Show Souvenirs, or Clinging to the Past

Show Souvenirs, or Clinging to the Past

C. Austin Hill

  • OnStage Ohio Columnist

I am moving.  I’m packing my house and my campus office, and in two weeks my family and I will leave for a new home, in a new state (returning, really, to a state we loved for 5 years before moving to Tennessee).  Once there, I’ll start on the theatre faculty of a new university, I’ll meet new students, colleagues, and friends.  Part of the packing process has included boxing up some of the collection of bits and bobs from my past shows.  Some of these souvenirs have been gifts from cast members, others simply collected from amongst unwanted props.  Unwanted, that is, except by me.

My collection would never interest a museum, though some pieces have drawn an interested glance and a chuckle from a student or two.  There are some weird things in my collection.  At one point I had no fewer than three rubber chickens atop my bookshelf.  One of these chickens is painted white and has white feathers hot-glued to it…it played a guest role in my production of Dancing at Lughnasa.  Also from that show, I have a tri-cornered hat, festooned with an enormous feather, which was worn by Uncle Jack (played by my dear friend Ken Erney). 

I must have a thing about chickens, because I seem to collect fake ones.  See, I also have a stuffed nylon, tied in just the right way to look like a whole baked chicken (think rotisserie) that I used (along with 20 more just like it) in a production of Beware the Man Eating Chicken for Evolution Theatre Company in Columbus, Ohio.  It’s particularly convincing when wrapped in foil, but alas the foil has been lost.

I have a wooden stake and a skull from the world premiere of A Night of Blacker Darkness.  I have strips of bandanna, a piece of graffiti and a toilet seat from Urinetown.  I’ve a lovely rosary from my production of Doubt, a Groucho Marx nose and mustache from Twelfth Night (it was Feste’s of course), and pictures of Irish towns from The Weir. These, of course, in addition to cast photos, press clippings, signed posters, and other beautiful gifts. 

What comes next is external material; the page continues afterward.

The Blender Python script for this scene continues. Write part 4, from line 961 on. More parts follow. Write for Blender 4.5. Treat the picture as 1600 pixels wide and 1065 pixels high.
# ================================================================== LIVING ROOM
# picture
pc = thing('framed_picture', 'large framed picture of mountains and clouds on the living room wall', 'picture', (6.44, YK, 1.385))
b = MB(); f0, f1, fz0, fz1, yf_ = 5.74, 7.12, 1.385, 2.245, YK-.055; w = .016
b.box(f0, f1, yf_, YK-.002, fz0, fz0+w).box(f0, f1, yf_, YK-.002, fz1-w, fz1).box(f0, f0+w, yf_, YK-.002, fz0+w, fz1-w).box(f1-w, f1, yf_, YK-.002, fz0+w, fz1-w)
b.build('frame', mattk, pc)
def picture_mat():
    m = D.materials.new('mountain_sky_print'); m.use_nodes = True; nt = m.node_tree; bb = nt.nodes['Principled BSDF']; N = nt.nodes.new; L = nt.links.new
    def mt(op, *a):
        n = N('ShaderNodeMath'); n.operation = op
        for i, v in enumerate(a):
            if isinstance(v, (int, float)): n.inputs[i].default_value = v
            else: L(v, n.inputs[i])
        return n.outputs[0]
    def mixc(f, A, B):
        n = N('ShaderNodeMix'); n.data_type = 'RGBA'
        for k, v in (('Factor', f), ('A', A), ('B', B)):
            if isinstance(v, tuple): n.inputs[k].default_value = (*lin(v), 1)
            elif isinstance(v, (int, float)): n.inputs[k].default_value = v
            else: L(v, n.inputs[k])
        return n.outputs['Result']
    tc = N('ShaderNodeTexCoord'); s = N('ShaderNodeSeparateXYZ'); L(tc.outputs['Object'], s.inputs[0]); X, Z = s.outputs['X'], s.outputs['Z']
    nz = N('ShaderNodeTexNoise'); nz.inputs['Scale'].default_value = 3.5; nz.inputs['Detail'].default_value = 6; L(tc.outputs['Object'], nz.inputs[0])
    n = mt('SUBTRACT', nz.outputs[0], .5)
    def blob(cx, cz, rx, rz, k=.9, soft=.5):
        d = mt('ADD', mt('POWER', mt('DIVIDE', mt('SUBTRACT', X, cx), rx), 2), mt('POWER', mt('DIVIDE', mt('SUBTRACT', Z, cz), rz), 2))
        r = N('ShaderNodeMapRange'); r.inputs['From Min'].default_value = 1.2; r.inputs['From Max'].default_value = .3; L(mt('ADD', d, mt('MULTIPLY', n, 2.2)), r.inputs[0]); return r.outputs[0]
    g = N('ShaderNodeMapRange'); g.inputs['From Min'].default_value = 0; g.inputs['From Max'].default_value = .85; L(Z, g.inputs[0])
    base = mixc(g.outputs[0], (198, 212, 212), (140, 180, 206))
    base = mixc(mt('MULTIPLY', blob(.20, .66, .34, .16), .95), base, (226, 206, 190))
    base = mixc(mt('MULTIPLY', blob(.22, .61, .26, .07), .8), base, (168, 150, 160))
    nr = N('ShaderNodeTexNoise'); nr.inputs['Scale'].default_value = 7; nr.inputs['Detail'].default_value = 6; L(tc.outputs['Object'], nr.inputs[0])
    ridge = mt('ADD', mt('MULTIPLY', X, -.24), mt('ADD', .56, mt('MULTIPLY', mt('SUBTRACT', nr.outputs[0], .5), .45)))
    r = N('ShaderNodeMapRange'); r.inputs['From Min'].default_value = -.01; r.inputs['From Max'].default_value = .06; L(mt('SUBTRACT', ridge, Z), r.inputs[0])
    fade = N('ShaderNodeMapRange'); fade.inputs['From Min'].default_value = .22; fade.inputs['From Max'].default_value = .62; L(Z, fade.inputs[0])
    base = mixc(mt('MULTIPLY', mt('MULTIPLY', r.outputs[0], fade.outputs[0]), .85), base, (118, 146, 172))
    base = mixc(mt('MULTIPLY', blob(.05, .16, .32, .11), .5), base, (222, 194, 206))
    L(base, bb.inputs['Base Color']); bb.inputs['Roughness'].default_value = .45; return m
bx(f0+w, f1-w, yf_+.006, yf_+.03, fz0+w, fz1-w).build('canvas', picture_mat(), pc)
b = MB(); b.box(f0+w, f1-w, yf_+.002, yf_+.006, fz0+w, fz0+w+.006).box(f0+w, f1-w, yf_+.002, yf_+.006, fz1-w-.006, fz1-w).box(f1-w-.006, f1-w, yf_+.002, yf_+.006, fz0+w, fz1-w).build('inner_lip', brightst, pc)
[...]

I have other things on my shelves too, in addition to books.  I’ve got a Carol Channing ventriloquist dummy that was a gift from my wife; pictures of, and from, my children; a piece of fake bacon that I found in the lobby of my theatre and found hilarious; a cryptex from The Da Vinci Code that I won in an online promotion; and an antique Prince Albert can that was found under the stage floor in my building when the stage was refurbished.

Like I said, my collection wouldn’t interest a museum.  It’d never draw a crowd, and isn’t very well curated (what WAS that fake bacon doing in my lobby?!?).  What is is, though, is a way for me to combat the ephemeral nature of the theatre.  Shows come and they go, and it’s nice to be able to hang on to something tangible to help spark our memories.  I’m excited to pull unpack my curiosities on my new campus, and to be asked about each item by visitors, and to have the chance to tell the story of each and every piece.

What do you have in your collection?